— BEGIN Data shown —

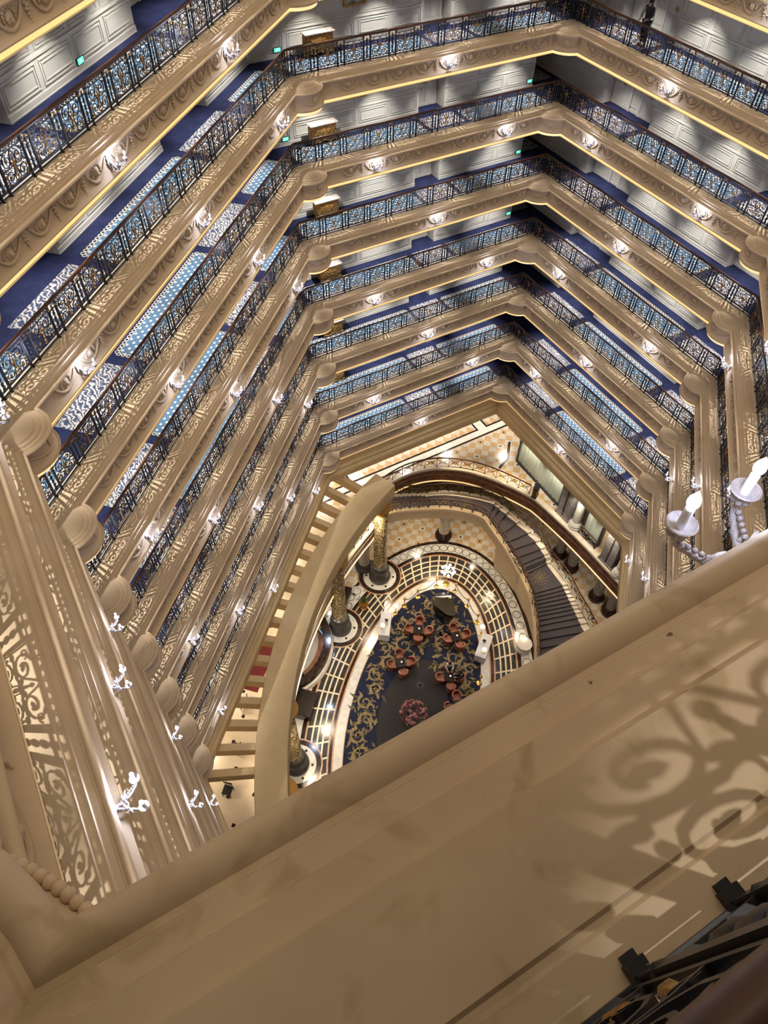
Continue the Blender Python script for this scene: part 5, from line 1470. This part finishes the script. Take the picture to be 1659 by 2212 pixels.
for i, lab, tp in ((0, 'person in white shirt seated on the far side of the near right tea table', M['shirtwhite']), (1, 'person in dark clothes seated on the right side of the near right tea table', M['shirtdark'])):
    an = LROT + a - i*PI/2
    person(lab, Vector((c.x + math.cos(an)*0.70, c.y + math.sin(an)*0.70, ZC - 0.003)), an + PI/2, sit, tp, M['trouser'])

# ---- fill spots without fixtures, added to brighten the mezzanine and lobby
def down(x, y, z, p, col=(1.0, 0.86, 0.66), size=120, r=0.08):
    lamp('added_fill_spot', 'SPOT', (x, y, z), p, col, r, (0, 0, 0), spot_size=math.radians(size), spot_blend=0.7)
for x, y in ((-2.2, 2.4), (-6.0, 2.4), (-9.8, 2.6), (-13, 2.4), (1.8, 0.2)): down(x, y, 9.3, 600, (1, 0.93, 0.82))
for i in range(7):
    p = LB(-11 + 3.6*i, -10.6); down(p.x, p.y, 9.3, 400, (1, 0.86, 0.62))
for s, t in ((13.8, -3.0), (13.9, 1.5), (11.5, -7.0), (8, -8.5), (2, -9.2), (-4, -9.0)): 
    p = LB(s, t); down(p.x, p.y, 5.2 if t < -5 else 3.1, 240, (1, 0.86, 0.64))
for s, t in ((0.5, -6.2), (-2.5, -6.3), (4.5, -7.4)):
    p = LB(s, t); down(p.x, p.y, 5.2, 150, (0.6, 0.75, 1.0))  # added cool lamps standing in for bluish screen light near the desk
for x, y in ((-0.9, -4.5), (-0.9, -9.0), (-0.9, -13.0), (-4.5, -0.95), (-9.5, -0.95)):
    lamp('added_opening_spot', 'SPOT', (x, y, 9.42), 1050, (1.0, 0.80, 0.53), 0.12, (0.0 if x > -1 else -0.55, 0.55 if x > -1 else 0.0, 0), spot_size=math.radians(80), spot_blend=0.8)  # added spots at the opening beam, brightening the lobby floor
for s in (-8, -4, 0, 4, 8):
    p = LB(s, 19.5 - math.sqrt(25.9**2 - s*s)); lamp('added_beam_spot', 'SPOT', (p.x, p.y, 8.3), 900, (1.0, 0.84, 0.6), 0.12, (0, 0, 0), spot_size=math.radians(125), spot_blend=0.8)  # added spots under the curved beam, more fill for the lobby
for y in (-7.0, -10.9, -14.5): down(0.6, y, 5.3, 200, (1, 0.9, 0.75))  # added to lighten the dim area behind the staircase
for y in (-4.2, -7.0, -9.8, -12.6): lamp('added_facade_spot', 'SPOT', (-0.78, y, 9.40), 330, (1.0, 0.9, 0.74), 0.08, (0, -0.3, 0), spot_size=math.radians(95), spot_blend=0.7)  # added spots that lift the dark window facade

# ------------------------------------------------------------------ light and camera
w = bpy.data.worlds.new('World'); SC.world = w; w.use_nodes = True
w.node_tree.nodes['Background'].inputs['Color'].default_value = (1.0, 0.82, 0.59, 1)
w.node_tree.nodes['Background'].inputs['Strength'].default_value = 0.50
lamp('added_overhead_fill', 'SUN', (-14, -14, 70), 2.2, (1.0, 0.83, 0.62), rot=(0, 0, 0), angle=math.radians(80))  # wide soft sun added as even fill down the whole atrium
cam = bpy.data.cameras.new('Camera'); co = bpy.data.objects.new('Camera', cam); COL.objects.link(co)
R_, U_, F_ = Vector((0.8669561753682916, -0.4980982050688223, 0.016886920915356946)), Vector((0.38137959187619075, 0.6848540762655558, 0.620906193496894)), Vector((0.320837337121374, 0.5318581317698073, -0.7837029608079812))
m = Matrix.Identity(4)
for i in range(3):
    m[i][0] = R_[i]; m[i][1] = U_[i]; m[i][2] = -F_[i]; m[i][3] = EYE[i]
co.matrix_world = m
cam.sensor_fit = 'VERTICAL'; cam.sensor_height = 36.0; cam.lens = 25.2675; cam.clip_start = 0.03; cam.clip_end = 500
SC.camera = co
SC.view_settings.view_transform = 'Standard'; SC.view_settings.look = 'None'; SC.view_settings.gamma = 1.0; SC.view_settings.exposure = 0.0
SC.view_settings.use_curve_mapping = False
cy = SC.cycles
cy.max_bounces = 5; cy.diffuse_bounces = 3; cy.glossy_bounces = 2; cy.transmission_bounces = 4; cy.transparent_max_bounces = 4
cy.use_denoising = True; cy.denoiser = 'OPENIMAGEDENOISE'; cy.use_light_tree = True
cy.caustics_reflective = False; cy.caustics_refractive = False; cy.sample_clamp_indirect = 6.0
cy.use_adaptive_sampling = True; cy.adaptive_threshold = 0.12; cy.adaptive_min_samples = 20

— END Data shown —

■ Problem
Restate the whole listing above exactly, please, omitting every image.

■ Task answer
Continue the Blender Python script for this scene: part 5, from line 1470. This part finishes the script. Take the picture to be 1659 by 2212 pixels.
for i, lab, tp in ((0, 'person in white shirt seated on the far side of the near right tea table', M['shirtwhite']), (1, 'person in dark clothes seated on the right side of the near right tea table', M['shirtdark'])):
    an = LROT + a - i*PI/2
    person(lab, Vector((c.x + math.cos(an)*0.70, c.y + math.sin(an)*0.70, ZC - 0.003)), an + PI/2, sit, tp, M['trouser'])

# ---- fill spots without fixtures, added to brighten the mezzanine and lobby
def down(x, y, z, p, col=(1.0, 0.86, 0.66), size=120, r=0.08):
    lamp('added_fill_spot', 'SPOT', (x, y, z), p, col, r, (0, 0, 0), spot_size=math.radians(size), spot_blend=0.7)
for x, y in ((-2.2, 2.4), (-6.0, 2.4), (-9.8, 2.6), (-13, 2.4), (1.8, 0.2)): down(x, y, 9.3, 600, (1, 0.93, 0.82))
for i in range(7):
    p = LB(-11 + 3.6*i, -10.6); down(p.x, p.y, 9.3, 400, (1, 0.86, 0.62))
for s, t in ((13.8, -3.0), (13.9, 1.5), (11.5, -7.0), (8, -8.5), (2, -9.2), (-4, -9.0)): 
    p = LB(s, t); down(p.x, p.y, 5.2 if t < -5 else 3.1, 240, (1, 0.86, 0.64))
for s, t in ((0.5, -6.2), (-2.5, -6.3), (4.5, -7.4)):
    p = LB(s, t); down(p.x, p.y, 5.2, 150, (0.6, 0.75, 1.0))  # added cool lamps standing in for bluish screen light near the desk
for x, y in ((-0.9, -4.5), (-0.9, -9.0), (-0.9, -13.0), (-4.5, -0.95), (-9.5, -0.95)):
    lamp('added_opening_spot', 'SPOT', (x, y, 9.42), 1050, (1.0, 0.80, 0.53), 0.12, (0.0 if x > -1 else -0.55, 0.55 if x > -1 else 0.0, 0), spot_size=math.radians(80), spot_blend=0.8)  # added spots at the opening beam, brightening the lobby floor
for s in (-8, -4, 0, 4, 8):
    p = LB(s, 19.5 - math.sqrt(25.9**2 - s*s)); lamp('added_beam_spot', 'SPOT', (p.x, p.y, 8.3), 900, (1.0, 0.84, 0.6), 0.12, (0, 0, 0), spot_size=math.radians(125), spot_blend=0.8)  # added spots under the curved beam, more fill for the lobby
for y in (-7.0, -10.9, -14.5): down(0.6, y, 5.3, 200, (1, 0.9, 0.75))  # added to lighten the dim area behind the staircase
for y in (-4.2, -7.0, -9.8, -12.6): lamp('added_facade_spot', 'SPOT', (-0.78, y, 9.40), 330, (1.0, 0.9, 0.74), 0.08, (0, -0.3, 0), spot_size=math.radians(95), spot_blend=0.7)  # added spots that lift the dark window facade

# ------------------------------------------------------------------ light and camera
w = bpy.data.worlds.new('World'); SC.world = w; w.use_nodes = True
w.node_tree.nodes['Background'].inputs['Color'].default_value = (1.0, 0.82, 0.59, 1)
w.node_tree.nodes['Background'].inputs['Strength'].default_value = 0.50
lamp('added_overhead_fill', 'SUN', (-14, -14, 70), 2.2, (1.0, 0.83, 0.62), rot=(0, 0, 0), angle=math.radians(80))  # wide soft sun added as even fill down the whole atrium
cam = bpy.data.cameras.new('Camera'); co = bpy.data.objects.new('Camera', cam); COL.objects.link(co)
R_, U_, F_ = Vector((0.8669561753682916, -0.4980982050688223, 0.016886920915356946)), Vector((0.38137959187619075, 0.6848540762655558, 0.620906193496894)), Vector((0.320837337121374, 0.5318581317698073, -0.7837029608079812))
m = Matrix.Identity(4)
for i in range(3):
    m[i][0] = R_[i]; m[i][1] = U_[i]; m[i][2] = -F_[i]; m[i][3] = EYE[i]
co.matrix_world = m
cam.sensor_fit = 'VERTICAL'; cam.sensor_height = 36.0; cam.lens = 25.2675; cam.clip_start = 0.03; cam.clip_end = 500
SC.camera = co
SC.view_settings.view_transform = 'Standard'; SC.view_settings.look = 'None'; SC.view_settings.gamma = 1.0; SC.view_settings.exposure = 0.0
SC.view_settings.use_curve_mapping = False
cy = SC.cycles
cy.max_bounces = 5; cy.diffuse_bounces = 3; cy.glossy_bounces = 2; cy.transmission_bounces = 4; cy.transparent_max_bounces = 4
cy.use_denoising = True; cy.denoiser = 'OPENIMAGEDENOISE'; cy.use_light_tree = True
cy.caustics_reflective = False; cy.caustics_refractive = False; cy.sample_clamp_indirect = 6.0
cy.use_adaptive_sampling = True; cy.adaptive_threshold = 0.12; cy.adaptive_min_samples = 20